The Prairie Pothole region -- including large parts of North Dakota, South Dakota, Minnesota, Wisconsin and Iowa -- is considered one of the most important wetland regions in the world. The landscape in this region is pockmarked with a large number of depressions (potholes), left behind by receding glaciers, that fill with snowmelt and rain in the spring. It is estimated that these pothole wetlands support more than 50 percent of North American migratory waterfowl as well as many other animals, plants and insects. Prairie potholes are likely to be affected by the combined effects of climate change and land management practices. The possibility that waterfowl populations will diminish across North America because of these effects is of particular concern.

The EPA Science to Achieve Results (STAR) research grant will identify possible future climatic and land use conditions that could sharply reduce biodiversity in wetlands across the Prairie Pothole region. Using a computer model that simulates wetland dynamics, researchers at South Dakota State University will characterize the responses of prairie potholes to climate change and farming practices in order to improve science-based management of these important natural resources. Specifically, researchers will investigate how land management affects wetland biodiversity, as well as the extent to which human adjustments such as land use changes can lessen the severity of impacts of climate on natural ecosystems in this region.

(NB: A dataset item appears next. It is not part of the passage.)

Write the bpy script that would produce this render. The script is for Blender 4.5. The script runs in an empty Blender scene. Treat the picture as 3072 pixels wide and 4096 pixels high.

EPA's STAR program funds research grants and graduate fellowships in numerous environmental science and engineering disciplines through a competitive solicitation process and independent peer review. The program engages the nation’s best scientists and engineers in targeted research that complements EPA’s own research programs and those of our partners in other federal agencies.

In conducting this study, South Dakota State University, in Brookings, S.D., will work in cooperation with Oregon State University at Corvallis. In addition, the U.S. Geological Survey (Patuxent, Md.); the U.S. Forest Service (Grand Rapids, Minn.); and the U.S. Department of Agriculture’s Agricultural Research Service (Temple, Texas) will be partners. This grant is one of six that EPA is awarding in response to a request for applications called “Nonlinear Responses to Global Change in Linked Aquatic and Terrestrial Ecosystems and Effects of Multiple Factors on Terrestrial Ecosystems.”